* [WORK TO COMPLETE] The lines to print start at the one containing "Write the bpy" and end at the one containing "S.view_settings.use_curve_mapping = False"; print them exactly, ends included, and only them.

Rows from a 3D scene dataset:
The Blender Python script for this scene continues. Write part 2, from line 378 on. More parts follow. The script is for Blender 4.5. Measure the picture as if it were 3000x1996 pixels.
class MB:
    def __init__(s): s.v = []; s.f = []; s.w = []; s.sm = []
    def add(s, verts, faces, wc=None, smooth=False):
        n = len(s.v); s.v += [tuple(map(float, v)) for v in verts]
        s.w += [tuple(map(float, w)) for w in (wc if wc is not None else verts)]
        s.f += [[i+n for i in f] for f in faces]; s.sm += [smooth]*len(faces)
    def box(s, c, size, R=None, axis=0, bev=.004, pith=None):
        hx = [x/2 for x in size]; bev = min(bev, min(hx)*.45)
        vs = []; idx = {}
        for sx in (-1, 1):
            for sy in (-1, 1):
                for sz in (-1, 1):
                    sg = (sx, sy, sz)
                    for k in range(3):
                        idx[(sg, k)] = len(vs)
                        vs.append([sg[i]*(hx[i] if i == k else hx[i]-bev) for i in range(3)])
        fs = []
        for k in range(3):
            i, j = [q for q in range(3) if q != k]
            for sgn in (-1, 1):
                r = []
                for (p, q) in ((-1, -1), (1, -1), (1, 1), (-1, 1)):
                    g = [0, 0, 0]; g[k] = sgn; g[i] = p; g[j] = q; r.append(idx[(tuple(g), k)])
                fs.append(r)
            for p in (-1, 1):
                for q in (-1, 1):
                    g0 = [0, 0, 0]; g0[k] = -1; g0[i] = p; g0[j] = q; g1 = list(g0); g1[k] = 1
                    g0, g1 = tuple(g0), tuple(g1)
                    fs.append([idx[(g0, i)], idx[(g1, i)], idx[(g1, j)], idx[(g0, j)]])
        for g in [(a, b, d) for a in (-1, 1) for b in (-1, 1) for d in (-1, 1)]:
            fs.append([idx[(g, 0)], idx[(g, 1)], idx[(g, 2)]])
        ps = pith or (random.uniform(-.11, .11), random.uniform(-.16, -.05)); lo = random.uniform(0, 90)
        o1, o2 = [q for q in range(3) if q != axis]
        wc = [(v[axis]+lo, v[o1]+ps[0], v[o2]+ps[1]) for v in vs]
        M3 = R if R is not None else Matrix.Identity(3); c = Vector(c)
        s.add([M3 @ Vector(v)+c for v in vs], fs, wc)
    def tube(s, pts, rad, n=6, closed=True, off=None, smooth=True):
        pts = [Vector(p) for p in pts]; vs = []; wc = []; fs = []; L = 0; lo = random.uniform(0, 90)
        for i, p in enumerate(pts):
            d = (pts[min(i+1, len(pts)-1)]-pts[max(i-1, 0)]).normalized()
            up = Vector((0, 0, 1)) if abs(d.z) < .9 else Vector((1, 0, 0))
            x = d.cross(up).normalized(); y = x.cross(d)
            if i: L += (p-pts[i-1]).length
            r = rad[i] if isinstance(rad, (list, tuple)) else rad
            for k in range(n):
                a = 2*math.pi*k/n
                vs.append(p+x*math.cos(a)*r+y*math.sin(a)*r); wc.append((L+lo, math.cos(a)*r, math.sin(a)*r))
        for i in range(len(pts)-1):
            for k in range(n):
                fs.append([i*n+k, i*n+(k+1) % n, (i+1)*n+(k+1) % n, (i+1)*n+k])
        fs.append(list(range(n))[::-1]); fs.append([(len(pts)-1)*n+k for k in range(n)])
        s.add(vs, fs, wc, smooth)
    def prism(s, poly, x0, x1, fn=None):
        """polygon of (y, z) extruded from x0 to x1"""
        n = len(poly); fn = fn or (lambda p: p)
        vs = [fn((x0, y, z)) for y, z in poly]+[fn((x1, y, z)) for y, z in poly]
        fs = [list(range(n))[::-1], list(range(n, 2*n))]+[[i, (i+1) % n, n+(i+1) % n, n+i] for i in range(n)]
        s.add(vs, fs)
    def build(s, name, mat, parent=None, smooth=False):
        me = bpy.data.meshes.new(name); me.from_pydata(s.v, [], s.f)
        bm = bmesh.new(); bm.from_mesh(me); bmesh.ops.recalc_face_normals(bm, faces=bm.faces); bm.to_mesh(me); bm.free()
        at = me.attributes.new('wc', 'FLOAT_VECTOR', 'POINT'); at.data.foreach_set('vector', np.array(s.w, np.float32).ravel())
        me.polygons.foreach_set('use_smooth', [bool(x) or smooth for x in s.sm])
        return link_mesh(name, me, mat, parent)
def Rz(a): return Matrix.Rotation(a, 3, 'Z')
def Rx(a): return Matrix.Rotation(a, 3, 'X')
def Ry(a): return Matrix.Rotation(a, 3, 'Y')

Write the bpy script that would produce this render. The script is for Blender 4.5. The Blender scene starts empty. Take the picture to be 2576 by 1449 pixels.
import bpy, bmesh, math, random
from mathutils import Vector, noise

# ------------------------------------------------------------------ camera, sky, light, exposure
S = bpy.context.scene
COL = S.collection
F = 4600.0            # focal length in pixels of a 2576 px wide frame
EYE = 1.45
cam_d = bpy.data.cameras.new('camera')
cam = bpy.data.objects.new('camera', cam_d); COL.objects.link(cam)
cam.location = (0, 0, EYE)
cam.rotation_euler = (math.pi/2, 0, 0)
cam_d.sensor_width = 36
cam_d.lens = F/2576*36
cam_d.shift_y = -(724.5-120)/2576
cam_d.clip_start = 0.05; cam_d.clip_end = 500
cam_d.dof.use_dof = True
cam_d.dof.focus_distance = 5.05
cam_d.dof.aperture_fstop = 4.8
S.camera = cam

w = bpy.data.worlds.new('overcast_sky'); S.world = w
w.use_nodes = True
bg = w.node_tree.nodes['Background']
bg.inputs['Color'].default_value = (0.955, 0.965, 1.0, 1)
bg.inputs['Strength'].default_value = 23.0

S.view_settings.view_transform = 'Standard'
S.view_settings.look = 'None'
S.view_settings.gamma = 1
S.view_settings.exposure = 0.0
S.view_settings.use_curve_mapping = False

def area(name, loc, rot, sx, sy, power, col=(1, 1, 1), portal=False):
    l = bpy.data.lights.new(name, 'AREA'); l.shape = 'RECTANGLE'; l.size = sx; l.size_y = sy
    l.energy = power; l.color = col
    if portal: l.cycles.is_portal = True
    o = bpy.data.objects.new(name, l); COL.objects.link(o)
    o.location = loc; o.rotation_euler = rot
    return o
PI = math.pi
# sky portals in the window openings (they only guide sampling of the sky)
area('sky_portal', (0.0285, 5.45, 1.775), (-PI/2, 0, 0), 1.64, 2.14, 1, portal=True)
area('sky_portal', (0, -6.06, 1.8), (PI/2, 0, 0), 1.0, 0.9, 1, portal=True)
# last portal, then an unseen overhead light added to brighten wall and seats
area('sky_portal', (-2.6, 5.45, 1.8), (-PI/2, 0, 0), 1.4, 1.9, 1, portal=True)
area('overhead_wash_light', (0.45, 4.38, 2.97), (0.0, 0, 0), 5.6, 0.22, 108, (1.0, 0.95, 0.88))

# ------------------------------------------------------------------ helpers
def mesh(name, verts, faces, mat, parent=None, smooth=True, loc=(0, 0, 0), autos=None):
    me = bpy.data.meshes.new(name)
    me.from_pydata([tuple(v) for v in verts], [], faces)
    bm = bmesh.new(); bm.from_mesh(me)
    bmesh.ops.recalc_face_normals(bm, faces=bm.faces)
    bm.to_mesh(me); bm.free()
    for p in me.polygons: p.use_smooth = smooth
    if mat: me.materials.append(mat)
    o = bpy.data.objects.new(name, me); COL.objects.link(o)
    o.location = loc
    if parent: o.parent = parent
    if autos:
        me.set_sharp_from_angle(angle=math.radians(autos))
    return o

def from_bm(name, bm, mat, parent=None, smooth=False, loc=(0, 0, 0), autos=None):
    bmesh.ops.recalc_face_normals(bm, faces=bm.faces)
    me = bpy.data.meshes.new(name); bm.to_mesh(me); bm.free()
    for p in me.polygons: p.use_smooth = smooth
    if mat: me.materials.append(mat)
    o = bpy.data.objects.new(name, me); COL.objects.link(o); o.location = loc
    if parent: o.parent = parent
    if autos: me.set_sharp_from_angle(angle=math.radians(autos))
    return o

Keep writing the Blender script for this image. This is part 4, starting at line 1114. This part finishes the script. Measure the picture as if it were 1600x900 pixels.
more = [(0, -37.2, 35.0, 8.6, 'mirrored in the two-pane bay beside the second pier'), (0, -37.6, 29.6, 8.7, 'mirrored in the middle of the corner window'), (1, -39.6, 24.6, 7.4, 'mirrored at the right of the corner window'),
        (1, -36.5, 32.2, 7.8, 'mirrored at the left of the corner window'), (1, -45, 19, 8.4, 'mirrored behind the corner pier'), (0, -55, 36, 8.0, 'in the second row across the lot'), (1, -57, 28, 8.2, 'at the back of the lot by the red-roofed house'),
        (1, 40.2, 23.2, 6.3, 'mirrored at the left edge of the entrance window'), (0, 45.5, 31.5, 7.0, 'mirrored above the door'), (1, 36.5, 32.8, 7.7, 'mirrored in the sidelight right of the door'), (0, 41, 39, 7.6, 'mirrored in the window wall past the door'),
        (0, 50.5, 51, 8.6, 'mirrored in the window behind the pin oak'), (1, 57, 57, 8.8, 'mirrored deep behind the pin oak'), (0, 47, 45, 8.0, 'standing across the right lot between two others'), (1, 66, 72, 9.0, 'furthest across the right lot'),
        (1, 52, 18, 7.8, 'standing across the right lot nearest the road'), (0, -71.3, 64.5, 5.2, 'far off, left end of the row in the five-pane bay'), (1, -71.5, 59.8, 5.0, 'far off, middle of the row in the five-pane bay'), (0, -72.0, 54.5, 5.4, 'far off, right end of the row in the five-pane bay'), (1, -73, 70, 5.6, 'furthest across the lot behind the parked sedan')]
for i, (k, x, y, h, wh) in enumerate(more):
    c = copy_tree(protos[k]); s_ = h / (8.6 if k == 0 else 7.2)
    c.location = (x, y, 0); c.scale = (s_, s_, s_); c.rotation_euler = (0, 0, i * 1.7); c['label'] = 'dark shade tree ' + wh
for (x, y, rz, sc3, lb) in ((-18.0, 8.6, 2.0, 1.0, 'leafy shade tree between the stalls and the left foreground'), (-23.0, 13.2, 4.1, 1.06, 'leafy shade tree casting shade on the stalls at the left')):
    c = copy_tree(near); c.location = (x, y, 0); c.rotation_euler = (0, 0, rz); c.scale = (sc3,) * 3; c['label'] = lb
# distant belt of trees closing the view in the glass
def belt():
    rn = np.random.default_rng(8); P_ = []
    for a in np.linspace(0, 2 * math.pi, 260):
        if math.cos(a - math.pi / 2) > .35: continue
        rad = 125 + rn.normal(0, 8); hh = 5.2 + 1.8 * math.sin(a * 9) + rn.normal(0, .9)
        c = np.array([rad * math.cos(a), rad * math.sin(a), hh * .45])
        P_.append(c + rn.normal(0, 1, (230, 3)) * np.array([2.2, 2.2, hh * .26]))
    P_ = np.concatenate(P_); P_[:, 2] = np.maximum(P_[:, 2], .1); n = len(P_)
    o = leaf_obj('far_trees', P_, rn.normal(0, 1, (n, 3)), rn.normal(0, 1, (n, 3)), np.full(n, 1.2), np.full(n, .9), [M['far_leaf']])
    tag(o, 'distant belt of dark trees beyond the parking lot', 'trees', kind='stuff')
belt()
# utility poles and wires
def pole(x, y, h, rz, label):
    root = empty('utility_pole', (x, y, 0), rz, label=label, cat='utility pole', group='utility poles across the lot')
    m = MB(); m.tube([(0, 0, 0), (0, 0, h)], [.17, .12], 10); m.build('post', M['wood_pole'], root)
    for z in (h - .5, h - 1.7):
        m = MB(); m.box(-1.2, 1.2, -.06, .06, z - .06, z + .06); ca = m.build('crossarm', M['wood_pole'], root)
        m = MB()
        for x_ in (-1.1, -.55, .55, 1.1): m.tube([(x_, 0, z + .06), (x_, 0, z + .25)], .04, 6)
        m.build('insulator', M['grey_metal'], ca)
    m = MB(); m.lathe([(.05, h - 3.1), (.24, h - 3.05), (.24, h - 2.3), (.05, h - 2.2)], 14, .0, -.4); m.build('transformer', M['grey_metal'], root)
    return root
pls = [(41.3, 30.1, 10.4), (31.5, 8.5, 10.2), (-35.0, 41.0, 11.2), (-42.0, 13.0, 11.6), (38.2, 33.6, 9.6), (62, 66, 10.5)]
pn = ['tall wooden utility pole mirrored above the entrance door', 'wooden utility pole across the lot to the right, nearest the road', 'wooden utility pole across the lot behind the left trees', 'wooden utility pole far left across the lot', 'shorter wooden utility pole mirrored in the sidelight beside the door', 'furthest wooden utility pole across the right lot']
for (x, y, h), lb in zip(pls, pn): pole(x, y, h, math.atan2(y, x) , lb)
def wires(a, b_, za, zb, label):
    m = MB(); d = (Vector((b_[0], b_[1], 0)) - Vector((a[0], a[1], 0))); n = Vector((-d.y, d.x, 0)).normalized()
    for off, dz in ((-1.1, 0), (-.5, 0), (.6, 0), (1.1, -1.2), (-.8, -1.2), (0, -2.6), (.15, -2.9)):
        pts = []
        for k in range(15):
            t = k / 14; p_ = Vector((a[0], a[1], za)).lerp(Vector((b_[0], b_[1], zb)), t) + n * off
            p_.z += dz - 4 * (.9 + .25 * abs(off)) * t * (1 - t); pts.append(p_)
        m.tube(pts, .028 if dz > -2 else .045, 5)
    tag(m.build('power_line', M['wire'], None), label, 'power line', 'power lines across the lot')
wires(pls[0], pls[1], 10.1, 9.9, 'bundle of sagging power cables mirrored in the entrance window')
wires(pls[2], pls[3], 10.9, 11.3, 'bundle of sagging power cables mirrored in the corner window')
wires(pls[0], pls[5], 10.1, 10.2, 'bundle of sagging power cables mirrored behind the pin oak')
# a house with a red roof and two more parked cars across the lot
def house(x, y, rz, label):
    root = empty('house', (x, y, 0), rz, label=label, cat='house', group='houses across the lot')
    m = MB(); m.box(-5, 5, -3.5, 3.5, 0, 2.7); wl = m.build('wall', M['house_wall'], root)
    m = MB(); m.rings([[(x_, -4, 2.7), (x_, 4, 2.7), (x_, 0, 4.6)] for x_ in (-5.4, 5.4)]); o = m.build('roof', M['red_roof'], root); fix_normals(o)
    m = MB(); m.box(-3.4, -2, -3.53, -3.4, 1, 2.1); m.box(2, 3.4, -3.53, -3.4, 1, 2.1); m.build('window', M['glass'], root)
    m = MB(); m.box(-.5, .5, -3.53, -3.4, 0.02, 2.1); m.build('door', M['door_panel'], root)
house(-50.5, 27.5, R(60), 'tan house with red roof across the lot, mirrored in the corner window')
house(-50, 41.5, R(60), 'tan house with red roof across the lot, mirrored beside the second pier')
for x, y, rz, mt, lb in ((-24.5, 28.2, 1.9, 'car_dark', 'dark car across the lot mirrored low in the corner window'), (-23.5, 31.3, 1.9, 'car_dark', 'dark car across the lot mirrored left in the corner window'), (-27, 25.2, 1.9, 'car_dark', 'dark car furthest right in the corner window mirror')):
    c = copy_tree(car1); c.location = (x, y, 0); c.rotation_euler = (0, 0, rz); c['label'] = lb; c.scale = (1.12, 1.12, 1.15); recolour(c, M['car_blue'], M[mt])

* [EXERCISE SOLUTION]
Write the bpy script that would produce this render. The script is for Blender 4.5. The Blender scene starts empty. Take the picture to be 2576 by 1449 pixels.
import bpy, bmesh, math, random
from mathutils import Vector, noise

# ------------------------------------------------------------------ camera, sky, light, exposure
S = bpy.context.scene
COL = S.collection
F = 4600.0            # focal length in pixels of a 2576 px wide frame
EYE = 1.45
cam_d = bpy.data.cameras.new('camera')
cam = bpy.data.objects.new('camera', cam_d); COL.objects.link(cam)
cam.location = (0, 0, EYE)
cam.rotation_euler = (math.pi/2, 0, 0)
cam_d.sensor_width = 36
cam_d.lens = F/2576*36
cam_d.shift_y = -(724.5-120)/2576
cam_d.clip_start = 0.05; cam_d.clip_end = 500
cam_d.dof.use_dof = True
cam_d.dof.focus_distance = 5.05
cam_d.dof.aperture_fstop = 4.8
S.camera = cam

w = bpy.data.worlds.new('overcast_sky'); S.world = w
w.use_nodes = True
bg = w.node_tree.nodes['Background']
bg.inputs['Color'].default_value = (0.955, 0.965, 1.0, 1)
bg.inputs['Strength'].default_value = 23.0

S.view_settings.view_transform = 'Standard'
S.view_settings.look = 'None'
S.view_settings.gamma = 1
S.view_settings.exposure = 0.0
S.view_settings.use_curve_mapping = False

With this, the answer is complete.